WHAT TO PRODUCE
Count how many lines hold the string "scene". Answer with that number and nothing more.

SOURCE EXCERPT
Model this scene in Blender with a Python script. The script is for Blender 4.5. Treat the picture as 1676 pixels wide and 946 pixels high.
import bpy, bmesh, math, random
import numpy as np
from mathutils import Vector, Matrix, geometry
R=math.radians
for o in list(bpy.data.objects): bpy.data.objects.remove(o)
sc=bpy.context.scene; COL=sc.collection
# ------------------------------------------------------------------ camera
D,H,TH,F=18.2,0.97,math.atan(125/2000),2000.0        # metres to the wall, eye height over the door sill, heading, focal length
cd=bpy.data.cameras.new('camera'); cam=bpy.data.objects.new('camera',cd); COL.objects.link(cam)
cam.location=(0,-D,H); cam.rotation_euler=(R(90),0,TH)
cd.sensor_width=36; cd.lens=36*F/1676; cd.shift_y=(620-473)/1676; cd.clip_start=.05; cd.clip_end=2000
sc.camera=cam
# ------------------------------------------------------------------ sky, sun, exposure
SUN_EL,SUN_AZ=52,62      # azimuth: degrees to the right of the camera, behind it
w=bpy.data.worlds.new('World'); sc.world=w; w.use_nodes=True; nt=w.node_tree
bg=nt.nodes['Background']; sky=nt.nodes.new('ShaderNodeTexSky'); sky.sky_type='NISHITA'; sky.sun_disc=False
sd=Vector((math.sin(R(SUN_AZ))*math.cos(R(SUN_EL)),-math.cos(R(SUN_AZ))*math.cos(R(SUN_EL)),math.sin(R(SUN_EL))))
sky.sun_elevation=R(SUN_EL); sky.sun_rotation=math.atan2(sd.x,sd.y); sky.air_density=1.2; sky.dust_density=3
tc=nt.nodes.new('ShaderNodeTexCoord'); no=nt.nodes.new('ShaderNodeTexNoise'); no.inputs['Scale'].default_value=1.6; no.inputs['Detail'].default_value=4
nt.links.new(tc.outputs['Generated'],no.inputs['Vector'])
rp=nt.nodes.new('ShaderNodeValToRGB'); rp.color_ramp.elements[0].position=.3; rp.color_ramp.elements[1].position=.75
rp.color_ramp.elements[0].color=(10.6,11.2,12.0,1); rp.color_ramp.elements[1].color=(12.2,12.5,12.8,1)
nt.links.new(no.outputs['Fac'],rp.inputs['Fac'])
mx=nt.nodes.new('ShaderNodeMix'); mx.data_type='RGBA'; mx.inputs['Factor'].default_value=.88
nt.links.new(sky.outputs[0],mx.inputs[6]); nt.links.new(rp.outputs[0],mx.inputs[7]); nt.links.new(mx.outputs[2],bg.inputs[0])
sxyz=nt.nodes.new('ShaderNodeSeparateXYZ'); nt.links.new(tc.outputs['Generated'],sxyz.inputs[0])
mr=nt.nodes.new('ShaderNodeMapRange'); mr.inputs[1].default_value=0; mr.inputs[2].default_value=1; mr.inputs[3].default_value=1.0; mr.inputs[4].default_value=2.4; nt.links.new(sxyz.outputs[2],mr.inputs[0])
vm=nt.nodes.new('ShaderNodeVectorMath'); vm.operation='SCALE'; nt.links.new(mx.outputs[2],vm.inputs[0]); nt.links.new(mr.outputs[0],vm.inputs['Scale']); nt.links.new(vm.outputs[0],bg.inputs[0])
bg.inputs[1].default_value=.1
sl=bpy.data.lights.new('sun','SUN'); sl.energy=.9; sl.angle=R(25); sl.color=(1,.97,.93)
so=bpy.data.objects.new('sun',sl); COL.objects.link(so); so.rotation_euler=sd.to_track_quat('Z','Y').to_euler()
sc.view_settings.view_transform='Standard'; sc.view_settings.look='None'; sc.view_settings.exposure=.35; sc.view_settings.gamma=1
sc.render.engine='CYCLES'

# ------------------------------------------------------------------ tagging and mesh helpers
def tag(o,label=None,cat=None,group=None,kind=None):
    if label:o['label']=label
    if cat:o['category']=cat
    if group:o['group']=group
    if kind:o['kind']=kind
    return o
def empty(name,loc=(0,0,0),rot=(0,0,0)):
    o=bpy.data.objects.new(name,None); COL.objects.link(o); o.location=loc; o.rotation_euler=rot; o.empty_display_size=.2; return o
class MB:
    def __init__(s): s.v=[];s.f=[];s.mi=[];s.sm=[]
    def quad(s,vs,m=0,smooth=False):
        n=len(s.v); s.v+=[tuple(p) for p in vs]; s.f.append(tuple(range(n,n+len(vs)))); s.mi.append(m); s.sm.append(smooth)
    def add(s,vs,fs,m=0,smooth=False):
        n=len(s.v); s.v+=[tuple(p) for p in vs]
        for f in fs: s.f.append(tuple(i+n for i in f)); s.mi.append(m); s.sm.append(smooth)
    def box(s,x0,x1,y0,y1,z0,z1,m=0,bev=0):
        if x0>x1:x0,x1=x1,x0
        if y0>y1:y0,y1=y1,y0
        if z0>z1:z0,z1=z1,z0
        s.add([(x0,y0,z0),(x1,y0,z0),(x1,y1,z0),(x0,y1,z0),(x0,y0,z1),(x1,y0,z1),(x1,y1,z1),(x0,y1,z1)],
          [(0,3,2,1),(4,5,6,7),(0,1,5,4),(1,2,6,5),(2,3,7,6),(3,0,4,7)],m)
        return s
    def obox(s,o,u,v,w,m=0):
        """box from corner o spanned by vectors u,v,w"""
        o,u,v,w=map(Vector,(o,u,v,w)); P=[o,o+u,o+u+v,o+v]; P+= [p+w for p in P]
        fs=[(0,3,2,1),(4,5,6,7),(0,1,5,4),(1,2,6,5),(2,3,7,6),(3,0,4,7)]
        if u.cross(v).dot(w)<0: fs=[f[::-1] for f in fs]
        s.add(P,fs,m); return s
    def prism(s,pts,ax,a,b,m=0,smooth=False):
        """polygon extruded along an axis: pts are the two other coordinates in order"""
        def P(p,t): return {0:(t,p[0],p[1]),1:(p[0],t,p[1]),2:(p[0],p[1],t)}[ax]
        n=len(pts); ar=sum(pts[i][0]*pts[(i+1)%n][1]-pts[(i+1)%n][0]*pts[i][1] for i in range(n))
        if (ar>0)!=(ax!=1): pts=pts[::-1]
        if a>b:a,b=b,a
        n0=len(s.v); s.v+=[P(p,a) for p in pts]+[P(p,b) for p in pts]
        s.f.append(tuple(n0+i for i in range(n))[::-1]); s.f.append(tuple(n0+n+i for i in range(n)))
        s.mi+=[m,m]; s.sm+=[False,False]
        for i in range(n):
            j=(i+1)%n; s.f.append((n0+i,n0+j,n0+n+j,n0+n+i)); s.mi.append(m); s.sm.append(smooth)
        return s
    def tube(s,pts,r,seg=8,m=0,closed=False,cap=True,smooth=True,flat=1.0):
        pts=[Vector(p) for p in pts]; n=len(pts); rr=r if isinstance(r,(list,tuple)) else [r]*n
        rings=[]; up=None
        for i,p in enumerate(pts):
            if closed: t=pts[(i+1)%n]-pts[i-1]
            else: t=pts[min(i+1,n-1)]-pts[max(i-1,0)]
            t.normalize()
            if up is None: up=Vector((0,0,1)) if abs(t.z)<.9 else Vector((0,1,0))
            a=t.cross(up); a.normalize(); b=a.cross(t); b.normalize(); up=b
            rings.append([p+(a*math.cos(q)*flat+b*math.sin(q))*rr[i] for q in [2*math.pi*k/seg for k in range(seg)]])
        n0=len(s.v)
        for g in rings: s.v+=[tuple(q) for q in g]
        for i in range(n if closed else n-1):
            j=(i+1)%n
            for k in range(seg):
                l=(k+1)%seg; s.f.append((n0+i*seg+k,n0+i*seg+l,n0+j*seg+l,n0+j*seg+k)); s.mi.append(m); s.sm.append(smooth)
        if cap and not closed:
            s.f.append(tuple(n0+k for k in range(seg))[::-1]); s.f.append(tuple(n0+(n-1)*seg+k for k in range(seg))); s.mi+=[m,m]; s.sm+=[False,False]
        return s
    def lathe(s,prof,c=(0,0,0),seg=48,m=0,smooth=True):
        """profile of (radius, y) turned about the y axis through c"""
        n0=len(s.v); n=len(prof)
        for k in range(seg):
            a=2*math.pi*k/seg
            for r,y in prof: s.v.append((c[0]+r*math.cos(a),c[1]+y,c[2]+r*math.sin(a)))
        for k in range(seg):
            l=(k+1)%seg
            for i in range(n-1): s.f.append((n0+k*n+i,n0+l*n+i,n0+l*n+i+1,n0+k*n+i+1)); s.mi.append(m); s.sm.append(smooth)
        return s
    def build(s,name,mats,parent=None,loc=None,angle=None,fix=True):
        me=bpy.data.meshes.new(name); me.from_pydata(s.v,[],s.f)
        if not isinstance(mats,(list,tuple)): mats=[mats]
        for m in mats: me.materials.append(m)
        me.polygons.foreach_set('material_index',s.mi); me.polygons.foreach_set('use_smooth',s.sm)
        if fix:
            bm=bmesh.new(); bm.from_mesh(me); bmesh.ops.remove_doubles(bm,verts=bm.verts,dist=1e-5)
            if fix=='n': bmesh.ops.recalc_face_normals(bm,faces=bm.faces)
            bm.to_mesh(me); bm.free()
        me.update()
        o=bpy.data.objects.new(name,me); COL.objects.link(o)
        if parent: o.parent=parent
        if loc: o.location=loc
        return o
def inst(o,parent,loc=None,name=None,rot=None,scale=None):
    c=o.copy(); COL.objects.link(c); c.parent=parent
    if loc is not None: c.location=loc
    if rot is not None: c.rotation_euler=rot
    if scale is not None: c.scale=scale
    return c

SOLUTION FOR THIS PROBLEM
2